Project Documents

Date of Award

1979

Document Type

Project Report

Degree Name

Doctor of Ministry

School

Seventh-day Adventist Theological Seminary

Program

Doctor of Ministry DMin

First Advisor

Arnold A. Kurtz

Second Advisor

Ivan T. Blazen

Third Advisor

Fritz Guy

Abstract

Problem. The Seventh-day Adventist denomination sees itself as under mandate to present and demonstrate to the world a special message. This mission has been taken as the challenge to "finish the work." In the New Testament, the church in ministry is often presented in terms of the operation of spiritual gifts by which the Holy Spirit equips the individual member for a unique work. Yet Seventh-day Adventists have, for the most part, given very little attention to this subject except for an emphasis on the gift of prophecy. Would a more comprehensive presentation of this doctrine for purposes of its understanding and utilization lead to a greater interest and dedication for Christian service within the membership?
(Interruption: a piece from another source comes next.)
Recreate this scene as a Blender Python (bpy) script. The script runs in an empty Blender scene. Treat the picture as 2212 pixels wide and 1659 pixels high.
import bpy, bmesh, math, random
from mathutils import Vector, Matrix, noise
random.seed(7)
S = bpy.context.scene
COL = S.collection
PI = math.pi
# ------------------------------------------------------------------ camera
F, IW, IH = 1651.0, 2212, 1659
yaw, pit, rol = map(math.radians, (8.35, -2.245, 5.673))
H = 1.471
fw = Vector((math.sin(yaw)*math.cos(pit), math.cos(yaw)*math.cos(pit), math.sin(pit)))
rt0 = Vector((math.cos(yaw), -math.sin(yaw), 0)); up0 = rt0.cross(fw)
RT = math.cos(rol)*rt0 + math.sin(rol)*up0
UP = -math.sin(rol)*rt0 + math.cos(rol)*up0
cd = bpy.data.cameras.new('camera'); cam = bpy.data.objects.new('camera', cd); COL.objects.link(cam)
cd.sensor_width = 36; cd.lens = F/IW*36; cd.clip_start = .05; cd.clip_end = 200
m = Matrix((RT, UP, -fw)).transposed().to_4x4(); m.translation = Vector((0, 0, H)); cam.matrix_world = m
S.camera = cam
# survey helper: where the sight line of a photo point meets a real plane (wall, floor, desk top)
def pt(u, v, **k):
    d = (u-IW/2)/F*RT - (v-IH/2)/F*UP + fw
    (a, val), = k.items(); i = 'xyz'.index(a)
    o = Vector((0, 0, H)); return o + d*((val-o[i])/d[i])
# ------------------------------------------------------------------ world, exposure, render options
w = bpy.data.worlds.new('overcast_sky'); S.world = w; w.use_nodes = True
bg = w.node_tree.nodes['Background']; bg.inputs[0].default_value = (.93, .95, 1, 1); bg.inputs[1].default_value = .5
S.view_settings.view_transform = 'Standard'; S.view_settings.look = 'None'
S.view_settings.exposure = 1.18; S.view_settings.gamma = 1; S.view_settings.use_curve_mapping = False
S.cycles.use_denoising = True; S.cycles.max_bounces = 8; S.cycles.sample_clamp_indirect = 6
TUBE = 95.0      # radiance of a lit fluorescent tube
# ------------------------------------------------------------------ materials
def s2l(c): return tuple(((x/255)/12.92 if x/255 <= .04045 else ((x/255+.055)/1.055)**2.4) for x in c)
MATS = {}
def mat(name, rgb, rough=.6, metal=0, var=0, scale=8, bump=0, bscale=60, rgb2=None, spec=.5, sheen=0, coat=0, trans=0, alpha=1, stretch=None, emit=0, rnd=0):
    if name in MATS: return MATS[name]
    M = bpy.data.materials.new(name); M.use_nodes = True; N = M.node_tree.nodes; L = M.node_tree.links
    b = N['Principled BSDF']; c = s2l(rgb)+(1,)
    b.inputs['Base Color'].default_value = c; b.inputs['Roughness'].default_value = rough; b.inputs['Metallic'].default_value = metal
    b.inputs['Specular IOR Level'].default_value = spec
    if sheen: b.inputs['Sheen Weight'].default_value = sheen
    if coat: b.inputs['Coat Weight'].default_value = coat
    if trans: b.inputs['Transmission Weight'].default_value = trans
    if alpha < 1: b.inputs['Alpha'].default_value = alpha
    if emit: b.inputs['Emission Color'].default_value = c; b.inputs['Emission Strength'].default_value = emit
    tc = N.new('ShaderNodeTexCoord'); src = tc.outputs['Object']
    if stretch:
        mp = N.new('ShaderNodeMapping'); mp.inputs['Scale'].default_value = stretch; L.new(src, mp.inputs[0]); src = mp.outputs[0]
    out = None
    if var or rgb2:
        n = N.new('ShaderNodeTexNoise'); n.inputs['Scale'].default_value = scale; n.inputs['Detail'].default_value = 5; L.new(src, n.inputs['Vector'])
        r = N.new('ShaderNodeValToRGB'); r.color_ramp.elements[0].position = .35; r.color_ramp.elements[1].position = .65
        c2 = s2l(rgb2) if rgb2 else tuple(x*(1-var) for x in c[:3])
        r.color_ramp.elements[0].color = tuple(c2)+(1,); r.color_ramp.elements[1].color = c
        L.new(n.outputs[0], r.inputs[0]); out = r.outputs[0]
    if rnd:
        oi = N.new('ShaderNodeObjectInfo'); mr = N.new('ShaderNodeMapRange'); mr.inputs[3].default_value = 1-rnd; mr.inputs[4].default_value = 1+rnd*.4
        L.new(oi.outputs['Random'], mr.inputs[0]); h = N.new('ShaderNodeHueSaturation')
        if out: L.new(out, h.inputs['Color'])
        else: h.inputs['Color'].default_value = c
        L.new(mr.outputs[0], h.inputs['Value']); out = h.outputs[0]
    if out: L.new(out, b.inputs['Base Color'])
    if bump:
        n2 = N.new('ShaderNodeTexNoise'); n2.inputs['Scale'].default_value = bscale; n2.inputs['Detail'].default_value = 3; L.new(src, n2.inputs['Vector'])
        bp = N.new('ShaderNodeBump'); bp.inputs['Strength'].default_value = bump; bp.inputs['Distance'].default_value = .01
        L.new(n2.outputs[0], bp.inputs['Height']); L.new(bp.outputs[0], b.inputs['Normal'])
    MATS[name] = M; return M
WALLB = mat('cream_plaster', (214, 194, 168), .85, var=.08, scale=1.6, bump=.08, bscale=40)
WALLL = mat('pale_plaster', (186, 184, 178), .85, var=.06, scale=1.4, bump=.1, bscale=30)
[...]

Method. Three steps were utilized in the project: (1) a Biblical study of the subject of spiritual gifts was undertaken, supplemented by the investigation of recent literature on the topic; (2) this material was translated into various pastoral assignments, by means of which the Adventist congregation at Galt, California, was introduced to concepts and operations that utilized the doctrine of spiritual gifts; and (3) an endeavor was made to understand the church members' response to the programs and to evaluate their perception of its impact.

Results. The project demonstrated that by the vehicle of the pastor's regular channels of communication, the target congregation developed a wide awareness of teachings inherent in the doctrine of "gifts." Members perceived a number of ways in which they and others were positively affected in life and experience. New concepts of member/body relationships were recognized by members of the church.

Conclusions. Basic conclusions arising out of the project were: (1) an emphasis on the reception of the spiritual gifts doctrine has practical value for Adventist teaching and its acceptance by church members leads to a renewed sense of loyalty to the body and dedication to its mission; (2) the setting of spiritual gifts within the body metaphor helps individual members discover that each has been given a unique ability for service in contrast to seeing oneself in terms of a mass stereotype; and (3) this spiritual-gifts emphasis is a useful complement to presentations and programs on church growth.